The fact that the American economy in the last few years was able to sustain a massive housing bubble while also expending trillions of dollars on a war effort says much about its resiliency. No other economy in the world could have done such a thing. There is so much power in American society, and yet it is directed towards nothing but waste. War, at heart, is a waste: a waste of natural resources, of production, of life. Over the last few years, so much money and energy has gone towards war.

And nothing will change so long as politicians — any politician, no matter how outwardly noble — have access to such power. Today, Americans accept the idea that their president, on a whim, can launch a foreign war that proceeds without end for years. How far they have strayed from their republican roots! The consequence of complacency but also affluence. For it was war that provided America with control over its land and over the oil that powers its way of life. And so long as Americans remain blind to the connection between their way of life and the blood that is necessary to fuel it, they will continue to elect leaders who see nothing wrong with the use of force in otherwise ordinary circumstances.

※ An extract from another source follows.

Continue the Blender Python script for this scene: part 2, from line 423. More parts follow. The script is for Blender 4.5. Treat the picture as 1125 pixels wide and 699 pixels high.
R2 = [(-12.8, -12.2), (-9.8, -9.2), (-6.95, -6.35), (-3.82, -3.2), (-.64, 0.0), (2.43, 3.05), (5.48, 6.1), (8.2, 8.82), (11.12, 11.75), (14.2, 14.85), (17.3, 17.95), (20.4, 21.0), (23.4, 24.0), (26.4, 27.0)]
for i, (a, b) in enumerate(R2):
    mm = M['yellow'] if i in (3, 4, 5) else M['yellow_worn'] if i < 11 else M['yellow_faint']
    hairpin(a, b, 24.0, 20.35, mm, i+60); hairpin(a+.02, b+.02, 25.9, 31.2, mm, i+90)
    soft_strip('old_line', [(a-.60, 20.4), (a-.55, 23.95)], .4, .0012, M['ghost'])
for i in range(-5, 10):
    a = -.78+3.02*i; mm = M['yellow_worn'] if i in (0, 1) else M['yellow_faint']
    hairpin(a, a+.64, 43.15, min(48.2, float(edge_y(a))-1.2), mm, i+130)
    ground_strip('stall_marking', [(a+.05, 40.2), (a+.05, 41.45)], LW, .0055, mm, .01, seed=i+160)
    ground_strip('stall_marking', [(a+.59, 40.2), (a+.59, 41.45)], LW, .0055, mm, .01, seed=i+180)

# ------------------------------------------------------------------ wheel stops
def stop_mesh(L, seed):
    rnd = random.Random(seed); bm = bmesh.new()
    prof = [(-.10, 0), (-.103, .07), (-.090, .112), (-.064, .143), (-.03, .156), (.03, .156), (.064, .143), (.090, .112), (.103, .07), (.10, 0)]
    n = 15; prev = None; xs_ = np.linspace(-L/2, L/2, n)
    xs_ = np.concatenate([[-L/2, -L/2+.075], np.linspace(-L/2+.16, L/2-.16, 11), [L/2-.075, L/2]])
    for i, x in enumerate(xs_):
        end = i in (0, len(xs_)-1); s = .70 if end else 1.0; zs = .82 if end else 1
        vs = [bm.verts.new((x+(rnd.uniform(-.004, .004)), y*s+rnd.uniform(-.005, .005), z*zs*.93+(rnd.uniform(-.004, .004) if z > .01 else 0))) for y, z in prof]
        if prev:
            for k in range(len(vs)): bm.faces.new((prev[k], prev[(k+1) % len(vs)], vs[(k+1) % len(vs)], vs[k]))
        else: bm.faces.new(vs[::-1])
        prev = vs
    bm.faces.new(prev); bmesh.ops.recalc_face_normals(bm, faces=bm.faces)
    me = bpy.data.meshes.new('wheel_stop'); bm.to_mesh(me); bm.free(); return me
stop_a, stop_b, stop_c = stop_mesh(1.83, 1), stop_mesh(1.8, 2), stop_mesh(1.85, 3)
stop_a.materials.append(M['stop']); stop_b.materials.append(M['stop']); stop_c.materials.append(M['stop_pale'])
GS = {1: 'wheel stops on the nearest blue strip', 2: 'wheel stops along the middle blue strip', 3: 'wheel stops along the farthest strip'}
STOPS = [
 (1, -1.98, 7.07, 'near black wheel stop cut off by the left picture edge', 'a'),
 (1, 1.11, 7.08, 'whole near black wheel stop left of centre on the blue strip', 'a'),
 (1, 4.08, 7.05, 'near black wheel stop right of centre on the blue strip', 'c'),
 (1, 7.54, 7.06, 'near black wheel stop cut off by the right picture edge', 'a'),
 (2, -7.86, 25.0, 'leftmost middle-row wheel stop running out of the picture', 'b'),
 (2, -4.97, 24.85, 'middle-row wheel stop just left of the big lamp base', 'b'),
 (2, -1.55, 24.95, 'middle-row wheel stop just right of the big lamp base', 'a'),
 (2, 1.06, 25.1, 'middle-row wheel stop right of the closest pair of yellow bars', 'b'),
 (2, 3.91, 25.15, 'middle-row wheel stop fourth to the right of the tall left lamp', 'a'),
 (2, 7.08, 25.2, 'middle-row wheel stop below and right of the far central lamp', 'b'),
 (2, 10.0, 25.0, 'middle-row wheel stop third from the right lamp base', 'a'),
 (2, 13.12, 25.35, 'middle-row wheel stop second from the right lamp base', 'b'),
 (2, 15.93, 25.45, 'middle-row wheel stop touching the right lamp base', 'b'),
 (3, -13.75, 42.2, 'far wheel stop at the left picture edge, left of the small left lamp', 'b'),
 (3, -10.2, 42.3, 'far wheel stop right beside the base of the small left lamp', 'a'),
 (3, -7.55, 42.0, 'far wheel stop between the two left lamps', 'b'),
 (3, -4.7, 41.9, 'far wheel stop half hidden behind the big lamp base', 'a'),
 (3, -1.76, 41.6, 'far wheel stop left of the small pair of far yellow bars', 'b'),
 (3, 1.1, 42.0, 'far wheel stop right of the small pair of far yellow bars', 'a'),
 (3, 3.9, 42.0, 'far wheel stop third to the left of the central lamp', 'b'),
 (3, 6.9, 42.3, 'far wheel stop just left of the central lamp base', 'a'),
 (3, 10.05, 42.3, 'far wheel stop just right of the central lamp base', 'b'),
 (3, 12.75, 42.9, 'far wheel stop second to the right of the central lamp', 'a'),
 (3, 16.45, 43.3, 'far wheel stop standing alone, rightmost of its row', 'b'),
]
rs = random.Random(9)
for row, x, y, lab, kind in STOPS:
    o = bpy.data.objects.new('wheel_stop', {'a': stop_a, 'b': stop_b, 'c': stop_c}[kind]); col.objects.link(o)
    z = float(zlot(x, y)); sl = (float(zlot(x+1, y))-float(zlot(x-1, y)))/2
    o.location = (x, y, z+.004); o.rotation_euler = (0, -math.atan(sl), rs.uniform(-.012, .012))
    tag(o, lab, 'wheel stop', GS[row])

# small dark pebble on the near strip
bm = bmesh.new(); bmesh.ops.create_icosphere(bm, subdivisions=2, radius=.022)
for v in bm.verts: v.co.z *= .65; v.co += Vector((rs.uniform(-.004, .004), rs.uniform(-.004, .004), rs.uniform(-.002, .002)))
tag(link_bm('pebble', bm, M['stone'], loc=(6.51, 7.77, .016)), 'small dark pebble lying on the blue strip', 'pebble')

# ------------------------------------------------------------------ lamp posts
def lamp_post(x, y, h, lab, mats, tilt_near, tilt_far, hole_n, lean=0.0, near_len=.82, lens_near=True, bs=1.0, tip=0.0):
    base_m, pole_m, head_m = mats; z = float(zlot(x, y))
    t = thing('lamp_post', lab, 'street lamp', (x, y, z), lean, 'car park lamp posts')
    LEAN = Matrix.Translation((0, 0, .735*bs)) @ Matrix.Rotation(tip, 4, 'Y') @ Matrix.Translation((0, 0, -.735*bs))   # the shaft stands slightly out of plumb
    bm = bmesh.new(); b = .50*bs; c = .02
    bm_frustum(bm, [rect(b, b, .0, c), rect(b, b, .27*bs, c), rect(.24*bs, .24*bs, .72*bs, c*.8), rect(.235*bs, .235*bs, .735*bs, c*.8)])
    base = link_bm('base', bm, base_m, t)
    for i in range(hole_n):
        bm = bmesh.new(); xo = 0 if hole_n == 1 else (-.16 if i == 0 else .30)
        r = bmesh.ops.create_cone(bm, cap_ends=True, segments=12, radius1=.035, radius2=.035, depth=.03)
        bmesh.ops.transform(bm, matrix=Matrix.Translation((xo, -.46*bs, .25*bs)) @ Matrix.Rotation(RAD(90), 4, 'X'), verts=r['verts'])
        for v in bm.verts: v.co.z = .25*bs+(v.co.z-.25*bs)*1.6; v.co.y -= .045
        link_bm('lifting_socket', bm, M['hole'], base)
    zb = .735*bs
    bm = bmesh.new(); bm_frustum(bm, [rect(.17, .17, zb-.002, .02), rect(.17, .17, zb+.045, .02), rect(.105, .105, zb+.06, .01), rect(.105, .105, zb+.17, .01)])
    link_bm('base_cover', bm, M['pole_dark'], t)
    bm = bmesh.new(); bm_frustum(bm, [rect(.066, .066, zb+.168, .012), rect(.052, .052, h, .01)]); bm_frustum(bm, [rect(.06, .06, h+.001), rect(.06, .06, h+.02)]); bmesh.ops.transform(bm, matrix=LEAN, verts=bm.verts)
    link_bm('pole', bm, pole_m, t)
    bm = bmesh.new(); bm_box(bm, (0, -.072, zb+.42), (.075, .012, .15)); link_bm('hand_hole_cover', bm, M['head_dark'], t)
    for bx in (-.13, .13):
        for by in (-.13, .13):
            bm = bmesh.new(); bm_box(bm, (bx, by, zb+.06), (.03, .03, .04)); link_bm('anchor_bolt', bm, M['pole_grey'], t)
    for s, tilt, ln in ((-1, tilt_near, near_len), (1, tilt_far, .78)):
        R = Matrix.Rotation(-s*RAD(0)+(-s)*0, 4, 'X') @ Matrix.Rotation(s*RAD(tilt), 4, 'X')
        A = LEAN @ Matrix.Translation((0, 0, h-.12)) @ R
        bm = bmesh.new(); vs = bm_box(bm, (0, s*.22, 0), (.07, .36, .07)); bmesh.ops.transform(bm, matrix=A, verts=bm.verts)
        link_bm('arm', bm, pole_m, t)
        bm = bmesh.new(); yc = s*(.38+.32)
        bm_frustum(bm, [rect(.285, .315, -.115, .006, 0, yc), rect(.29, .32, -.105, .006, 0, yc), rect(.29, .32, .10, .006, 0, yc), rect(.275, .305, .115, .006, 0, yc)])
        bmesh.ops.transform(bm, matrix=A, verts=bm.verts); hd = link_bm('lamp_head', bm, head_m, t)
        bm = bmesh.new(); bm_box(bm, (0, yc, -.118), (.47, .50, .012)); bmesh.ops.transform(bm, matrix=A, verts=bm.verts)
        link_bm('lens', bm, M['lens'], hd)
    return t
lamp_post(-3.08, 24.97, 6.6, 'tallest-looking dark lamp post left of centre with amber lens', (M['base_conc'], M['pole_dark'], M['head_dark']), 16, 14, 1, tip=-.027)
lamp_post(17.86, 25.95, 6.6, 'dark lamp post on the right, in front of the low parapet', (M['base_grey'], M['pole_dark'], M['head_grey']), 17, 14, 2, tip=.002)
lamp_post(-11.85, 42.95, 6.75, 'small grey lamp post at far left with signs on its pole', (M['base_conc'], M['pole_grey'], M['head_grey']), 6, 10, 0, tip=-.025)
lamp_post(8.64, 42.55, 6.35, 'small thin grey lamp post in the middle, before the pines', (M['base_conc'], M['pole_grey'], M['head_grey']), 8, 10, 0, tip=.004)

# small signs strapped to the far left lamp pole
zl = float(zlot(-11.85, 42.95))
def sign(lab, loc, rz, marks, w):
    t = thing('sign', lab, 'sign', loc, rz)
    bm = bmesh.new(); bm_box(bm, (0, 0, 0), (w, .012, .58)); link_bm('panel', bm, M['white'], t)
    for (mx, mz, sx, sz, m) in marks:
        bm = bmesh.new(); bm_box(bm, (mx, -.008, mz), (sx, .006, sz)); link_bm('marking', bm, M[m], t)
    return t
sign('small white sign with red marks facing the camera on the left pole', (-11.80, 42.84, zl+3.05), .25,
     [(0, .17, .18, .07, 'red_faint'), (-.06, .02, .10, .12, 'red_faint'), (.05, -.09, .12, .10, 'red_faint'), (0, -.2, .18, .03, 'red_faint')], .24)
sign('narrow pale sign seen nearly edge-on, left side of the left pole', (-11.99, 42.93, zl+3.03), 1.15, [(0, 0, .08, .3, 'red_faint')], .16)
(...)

Change is coming. Americans must see the storm ahead and realize that choices must be made. They must take control over their destinies, or their destiny will be made for them, by people who claim allegiance to America’s finest values but who are nothing but parasites of power. As the economy crumbles, as rights are restricted, as politicians become corrupted by their grandeur, the illusions of the present will give way to the realities of the future. In this environment, confronting the grave dangers ahead with a brave courage, lies the only hope for a renewed America based on genuine democratic principles.